- WHAT IS REQUIRED -
Without the pictures, extract every line from the start of the material to the line containing "1.60)], bbp).build('baseboard_left', 'trim'))", both ends included.

- COLLECTED MATERIAL -

* Begin *

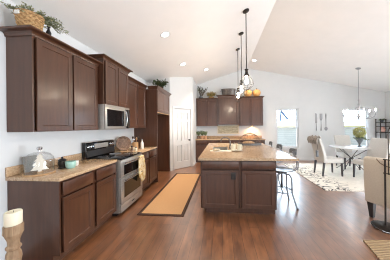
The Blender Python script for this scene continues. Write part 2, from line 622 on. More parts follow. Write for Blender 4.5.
def pseg(a, b, z0, z1f):
    A, B = P1 + PD * a, P1 + PD * b
    A2, B2 = A - PN * th, B - PN * th
    pts = [A, B, B2, A2]
    lo = [(p.x, p.y, z0) for p in pts]
    hi = [(p.x, p.y, (ceil_z(p.x) if z1f is None else z1f)) for p in pts]
    pw.add(lo + hi, [(0, 1, 2, 3), (4, 5, 6, 7), (0, 1, 5, 4), (1, 2, 6, 5), (2, 3, 7, 6), (3, 0, 4, 7)])


LEN = (P2 - P1).length
pseg(0, DA, 0, None)
pseg(DA, DB, DH, None)
pseg(DB, LEN, 0, None)
pw.prism([(WX, 5.50, 0), (P1.x, 5.50, 0), (P1.x, 5.50, ceil_z(P1.x)), (WX, 5.50, LZ)], (0, 0.11, 0))
pw.prism([(P2.x, P2.y, 0), (P2.x, BY, 0), (P2.x, BY, ceil_z(P2.x)), (P2.x, P2.y, ceil_z(P2.x))], (-0.11, 0, 0))
struct(pw.build('wall_pantry', 'wall'))

bbp = [(0, 0), (0.014, 0), (0.014, 0.085), (0.006, 0.10), (0, 0.10)]
struct(MB().sweep([(1.66, BY), (EX, BY)], bbp).build('baseboard_back', 'trim'))
struct(MB().sweep([(EX, BY), (EX, 2.8)], bbp).build('baseboard_right', 'trim'))
q0, q1 = P1, P1 + PD * (DA - 0.065)
q2, q3 = P1 + PD * (DB + 0.065), P2
bb = MB().sweep([tuple(q0), tuple(q1)], bbp)
bb.sweep([tuple(q2), tuple(q3), (P2.x, 6.75)], bbp)
struct(bb.build('baseboard_pantry', 'trim'))
struct(MB().sweep([(WX, FY), (WX, 1.60)], bbp).build('baseboard_left', 'trim'))


def window(n, o, y):
    """sash window in an opening of the back wall"""
    x0, x1, z0, z1 = o
    w = struct(thing('window_%d' % n, '', 'window', (x0, y, z0)))
    del w['label'], w['category']
    W_, H = x1 - x0, z1 - z0
    f = MB()
    f.box(0, 0.03, 0, 0.04, 0.12, H).box(W_ - 0.04, 0.03, 0, W_, 0.12, H).box(0.04, 0.03, 0, W_ - 0.04, 0.12, 0.04).box(0.04, 0.03, H - 0.04, W_ - 0.04, 0.12, H)
    f.build('window_frame', 'trim', w, bevel=0.004)
    MB().box(-0.02, -0.03, -0.025, W_ + 0.02, 0.03, 0.0).build('window_sill', 'trim', w, bevel=0.004)
    s = MB()
    zm = H * 0.505
    for a, b, yy in ((0.04, zm + 0.02, 0.05), (zm - 0.02, H - 0.04, 0.08)):
        s.box(0.04, yy, a, 0.07, yy + 0.028, b).box(W_ - 0.07, yy, a, W_ - 0.04, yy + 0.028, b)
        s.box(0.07, yy, a, W_ - 0.07, yy + 0.028, a + 0.04).box(0.07, yy, b - 0.035, W_ - 0.07, yy + 0.028, b)
    s.build('window_sash', 'trim', w)
    MB().box(0.07, 0.062, 0.08, W_ - 0.07, 0.066, zm - 0.02).build('pane', 'glass', w)
    MB().box(0.07, 0.092, zm + 0.02, W_ - 0.07, 0.096, H - 0.075).build('pane', 'glass', w)


window(1, W1, BY)
window(2, W2, BY)

# pantry door in the angled wall
c = P1 + PD * DA
d = struct(thing('door_1', '', 'door', (c.x, c.y, 0), math.atan2(PD.y, PD.x)))
del d['label'], d['category']
DW = DB - DA
fr = MB()
fr.box(-0.06, -0.018, 0, 0.006, 0.0, DH + 0.06).box(DW - 0.006, -0.018, 0, DW + 0.06, 0, DH + 0.06).box(0.006, -0.018, DH - 0.006, DW - 0.006, 0, DH + 0.06)
fr.box(0, 0, 0, 0.012, 0.11, DH).box(DW - 0.012, 0, 0, DW, 0.11, DH).box(0.012, 0, DH - 0.012, DW - 0.012, 0.11, DH)
fr.build('door_casing', 'trim', d, bevel=0.003)
sl = MB()
x0, x1, zt = 0.015, DW - 0.015, DH - 0.016
y0, y1 = 0.012, 0.047
xm = (x0 + x1) / 2
st = 0.10
for a, b in ((x0, x0 + st), (xm - 0.045, xm + 0.045), (x1 - st, x1)):
    sl.box(a, y0, 0.012, b, y1, zt)
rails = [(0.012, 0.24), (0.80, 0.94), (1.57, 1.66), (zt - 0.12, zt)]
for pa, pb in ((x0 + st, xm - 0.045), (xm + 0.045, x1 - st)):
    for a, b in rails:
        sl.box(pa, y0, a, pb, y1, b)
    for (a0, a1), (b0, b1) in zip(rails, rails[1:]):
        sl.box(pa, y0 + 0.024, a1, pb, y1 - 0.004, b0)
        sl.prism([(pa + 0.03, y0 + 0.024, a1 + 0.034), (pb - 0.034, y0 + 0.024, a1 + 0.034), (pb - 0.034, y0 + 0.024, b0 - 0.034), (pa + 0.03, y0 + 0.024, b0 - 0.034)], (0, -0.016, 0))
slab = sl.build('door_slab', 'trim', d)
kn = MB().lathe([(0.026, 0), (0.026, 0.006), (0.010, 0.01), (0.010, 0.03), (0.024, 0.04), (0.028, 0.055), (0.022, 0.066), (0.0, 0.068)], n=16)
kn.build('door_knob', 'iron', d, True, loc=(x1 - 0.06, y0, 0.95), rot=(PI / 2, 0, 0))
for z in (0.22, 1.02, 1.82):
    MB().tube([(0.010, 0.004, z - 0.045), (0.010, 0.004, z + 0.045)], 0.008, 8).build('hinge', 'grey_metal', d)

# ------------------------------------------------------------------ outside, seen through the back windows
struct(MB().box(-14, BY + 0.15, -0.35, 30, 60, -0.25).build('ground', 'patio'))
h = thing('neighbouring_house', 'white horizontal-sided house wall outside behind left back window', 'house', (0.0, 14.0, -0.25))
MB().box(2.6, 0, 0, 12.5, 5, 1.5).build('wall', 'siding', h)
MB().prism([(2.4, -0.3, 1.5), (12.8, -0.3, 1.5), (12.8, 2.5, 1.85), (2.4, 2.5, 1.85)], (0, 0, 0.08)).build('roof', 'field', h)
h = thing('play_frame', 'blue-grey post frame with diagonal brace outside beyond window', 'play frame', (5.55, 17.9, -0.25))
MB().box(0, 2.0, 0, 0.55, 2.4, 3.25).build('post', 'blue', h)
MB().tube([(1.0, 2.1, 3.3), (1.75, 2.1, 2.3)], 0.12, 8).build('brace', 'blue', h)
MB().tube([(1.0, 2.1, 3.3), (0.95, 2.1, 2.1)], 0.08, 8).build('brace', 'blue', h)

# ------------------------------------------------------------------ cabinets
CROWN = lambda z, e=0.055, hh=0.072: [(0.0, z - 0.012), (0.012, z - 0.012), (0.016, z + 0.008), (0.030, z + 0.026), (e - 0.006, z + hh - 0.018), (e, z + hh - 0.012), (e, z + hh), (0.0, z + hh)]
LR = PI / 2       # rotation of the units whose fronts face +x


def wall_unit(name, label, loc, rz, w, dep, z0, z1, ndoors, crown_sides='LFR', group=None, crown_h=0.072, crown_e=0.055):
    """upper cabinet: local x along the wall, front towards -y at y=0, back at y=dep"""
    t = thing(name, label, 'cabinet', loc, rz, group)
    dep -= 0.003
    body = MB().box(0, 0.028, z0, w, dep, z1).box(0, 0, z0, 0.016, 0.028, z1).box(w - 0.016, 0, z0, w, 0.028, z1)
    body.box(0.016, 0, z0, w - 0.016, 0.028, z0 + 0.016).box(0.016, 0, z1 - 0.03, w - 0.016, 0.028, z1)
    body.build('body', 'wood', t)
    dw = (w - 0.064 - 0.022 * (ndoors - 1)) / ndoors
    for i in range(ndoors):
        a = 0.032 + i * (dw + 0.022)
        MB().shaker(a, z0 + 0.006, a + dw, z1 - 0.02).build('door', 'wood', t)
    path = []
    if 'L' in crown_sides:
        path.append((0, dep))
    if 'l' in crown_sides:
        path.append((0, 0.06))
    path += [(0, -0.0), (w, -0.0)]
    if 'R' in crown_sides:
        path.append((w, dep))
    if 'r' in crown_sides:
        path.append((w, 0.06))
    MB().sweep(path, CROWN(z1, crown_e, crown_h)).build('crown_moulding', 'wood', t)
    return t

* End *

- ANSWER TO THIS TASK -
The Blender Python script for this scene continues. Write part 2, from line 622 on. More parts follow. Write for Blender 4.5.
def pseg(a, b, z0, z1f):
    A, B = P1 + PD * a, P1 + PD * b
    A2, B2 = A - PN * th, B - PN * th
    pts = [A, B, B2, A2]
    lo = [(p.x, p.y, z0) for p in pts]
    hi = [(p.x, p.y, (ceil_z(p.x) if z1f is None else z1f)) for p in pts]
    pw.add(lo + hi, [(0, 1, 2, 3), (4, 5, 6, 7), (0, 1, 5, 4), (1, 2, 6, 5), (2, 3, 7, 6), (3, 0, 4, 7)])


LEN = (P2 - P1).length
pseg(0, DA, 0, None)
pseg(DA, DB, DH, None)
pseg(DB, LEN, 0, None)
pw.prism([(WX, 5.50, 0), (P1.x, 5.50, 0), (P1.x, 5.50, ceil_z(P1.x)), (WX, 5.50, LZ)], (0, 0.11, 0))
pw.prism([(P2.x, P2.y, 0), (P2.x, BY, 0), (P2.x, BY, ceil_z(P2.x)), (P2.x, P2.y, ceil_z(P2.x))], (-0.11, 0, 0))
struct(pw.build('wall_pantry', 'wall'))

bbp = [(0, 0), (0.014, 0), (0.014, 0.085), (0.006, 0.10), (0, 0.10)]
struct(MB().sweep([(1.66, BY), (EX, BY)], bbp).build('baseboard_back', 'trim'))
struct(MB().sweep([(EX, BY), (EX, 2.8)], bbp).build('baseboard_right', 'trim'))
q0, q1 = P1, P1 + PD * (DA - 0.065)
q2, q3 = P1 + PD * (DB + 0.065), P2
bb = MB().sweep([tuple(q0), tuple(q1)], bbp)
bb.sweep([tuple(q2), tuple(q3), (P2.x, 6.75)], bbp)
struct(bb.build('baseboard_pantry', 'trim'))
struct(MB().sweep([(WX, FY), (WX, 1.60)], bbp).build('baseboard_left', 'trim'))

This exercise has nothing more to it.